Red Bull's debut season in 2005 was immediately more productive than Jaguar's best years, finishing sixth in the Constructors' Championship with 34 points. Coulthard proved a dependable lead driver. In 2006 the team signed a customer Ferrari engine deal and hired Adrian Newey, the highly successful McLaren technical director, as chief technical officer. Newey's arrival fundamentally changed the team's ambitions. The team scored its first podium at Monaco in 2006 with Coulthard finishing third.

For 2007, Red Bull switched to customer Renault engines and debuted Newey's first proper Red Bull chassis. Sebastian Vettel joined the team for 2009, replacing the retiring Coulthard. The team won its first race at the 2009 Chinese Grand Prix with Vettel, and then delivered the double — Drivers' and Constructors' titles — for four consecutive seasons from 2010 through 2013.

The 2010 title fight went to the final race in Abu Dhabi, with Vettel winning both the Grand Prix and the championship on the same day. The 2011 season was more dominant, with Vettel winning 11 races. In 2013, Vettel won nine consecutive races in the second half of the season, a streak that broke McLaren's record of eight consecutive wins from the 1988 season — which had itself been powered by Honda engines. During this period Red Bull became the first Austrian-licensed team to win a Formula One Constructors' Championship.

After the Renault relationship deteriorated and Red Bull trialled Renault engines under the TAG Heuer name from 2016 to 2018, the team switched to a works partnership with Honda in 2019. The transition proved transformative. Max Verstappen won the first victory of the Honda hybrid era at the 2019 Austrian Grand Prix.

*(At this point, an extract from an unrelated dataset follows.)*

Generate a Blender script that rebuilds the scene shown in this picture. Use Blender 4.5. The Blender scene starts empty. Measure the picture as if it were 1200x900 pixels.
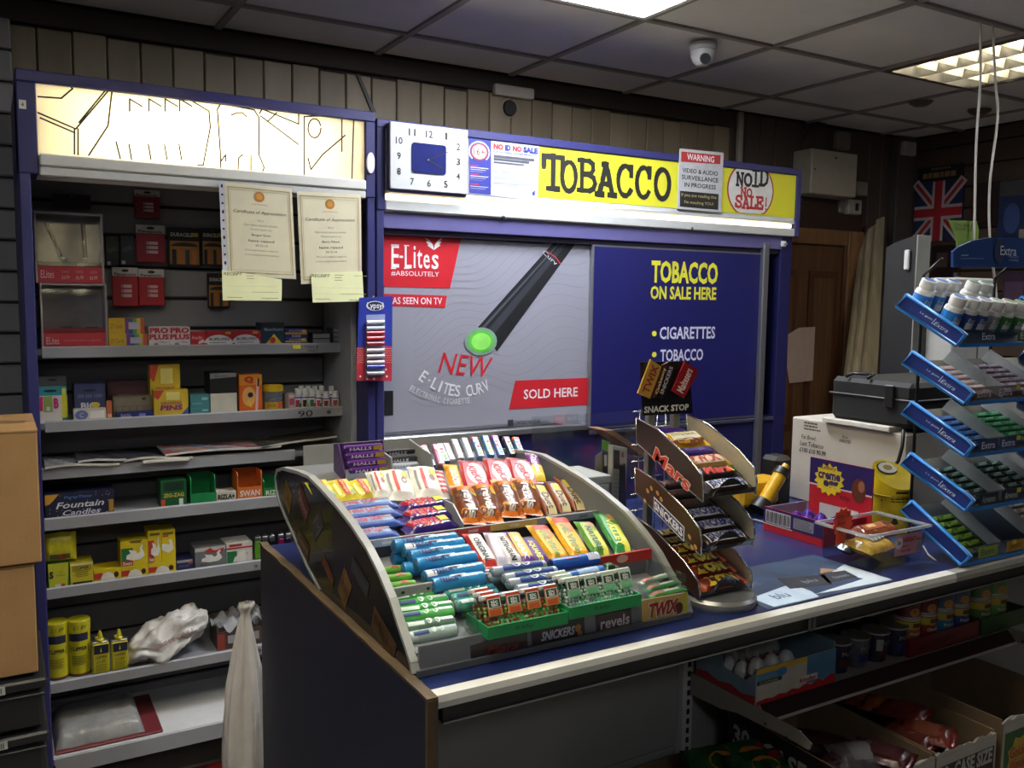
import bpy, math, random
from mathutils import Vector, Matrix, noise
random.seed(11)
S = bpy.context.scene
COL = S.collection
# ---------------------------------------------------------------- camera
CAM = Vector((0, 0, 1.55)); FPX = 1040.0
YAW, PITCH, ROLL = [math.radians(a) for a in (30.365, 5.507, 0.73)]
FW = Vector((math.sin(YAW)*math.cos(PITCH), math.cos(YAW)*math.cos(PITCH), -math.sin(PITCH)))
_r = Vector((math.cos(YAW), -math.sin(YAW), 0)); _u = _r.cross(FW)
RT = _r*math.cos(ROLL) + _u*math.sin(ROLL); UP = -_r*math.sin(ROLL) + _u*math.cos(ROLL)
cd = bpy.data.cameras.new('camera'); cam = bpy.data.objects.new('camera', cd); COL.objects.link(cam)
cd.sensor_fit = 'HORIZONTAL'; cd.sensor_width = 36.0; cd.lens = FPX/1200*36.0; cd.clip_start = 0.02
M3 = Matrix((RT, UP, -FW)).transposed()
cam.matrix_world = Matrix.Translation(CAM) @ M3.to_4x4()
S.camera = cam
# ---------------------------------------------------------------- world, lights, exposure
w = bpy.data.worlds.new('world'); S.world = w; w.use_nodes = True
w.node_tree.nodes['Background'].inputs[0].default_value = (0.6, 0.65, 0.75, 1)
w.node_tree.nodes['Background'].inputs[1].default_value = 0.02
S.view_settings.view_transform = 'Standard'; S.view_settings.look = 'None'
S.view_settings.gamma = 1.0; S.view_settings.exposure = 0.5; S.view_settings.use_curve_mapping = False
PANEL_EMIT = 30.0        # ceiling panel above the counter
LOUVRE_EMIT = 9.0        # louvre light at the far right
FILL_EMIT = 11.0          # unseen ceiling panels added as fill light for the shelves
HEADER_TUBE = 105.0
STRIP_TUBE = 4.5
# ---------------------------------------------------------------- helpers
def at(px, py, ax, v):
    """photo pixel -> point where its sight line meets the plane ax = v (metres)"""
    d = FW + RT*((px-600)/FPX) - UP*((py-450)/FPX)
    i = 'xyz'.index(ax); return CAM + d*((v-CAM[i])/d[i])
def on(px, py, p0, n):
    d = FW + RT*((px-600)/FPX) - UP*((py-450)/FPX); n = Vector(n)
    return CAM + d*((Vector(p0)-CAM).dot(n)/d.dot(n))
def lin(h):
    if isinstance(h, str):
        h = [int(h[i:i+2], 16)/255 for i in (0, 2, 4)]
    return tuple((c/12.92 if c <= .04045 else ((c+.055)/1.055)**2.4) for c in h)
MATS = {}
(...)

The partnership was building steadily toward a championship challenge when Honda announced its withdrawal from Formula One after 2021.

In 2021, Verstappen won the World Drivers' Championship in one of the most contested title fights in history, going to the final lap of the Abu Dhabi Grand Prix tied on points with Lewis Hamilton. It was Honda's first championship in thirty years. Honda subsequently agreed to continue supplying Red Bull's two teams through 2025, initially under the Red Bull Powertrains branding and later as Honda RBPT.

The 2022 and 2023 seasons saw Red Bull achieve near-total dominance. Verstappen won 15 of 22 races in 2022, a single-season record at that time, and the team won the Constructors' Championship. In 2023, Red Bull became the only team in Formula One history to win 21 of 22 races in a season. In 2024 Verstappen won his fourth consecutive Drivers' Championship, though McLaren took the Constructors' title. In 2025, Verstappen missed out to Lando Norris for the Drivers' Championship; McLaren again won the Constructors' crown.

Following Honda's formal withdrawal after 2021, Red Bull established Red Bull Powertrains and signed a deal with Ford to badge and collaborate on their power units from 2026, marking Ford's return to Formula One for the first time since 2004. The partnership was accompanied by Red Bull commissioning a new wind tunnel, due for operation by 2026. Verstappen and Sergio Pérez's replacement were retained as drivers into the new era.

Red Bull Racing's trajectory from a rebranded midfield team in 2005 to the most successful constructor of the 2020s stands as one of the most remarkable builds in Formula One history. The combination of Adrian Newey's chassis design philosophy, Christian Horner's team management, and the talent of Vettel and then Verstappen produced two separate eras of dominance less than a decade apart. The team's eight Drivers' Championships and six Constructors' Championships place it among the sport's all-time leading constructors.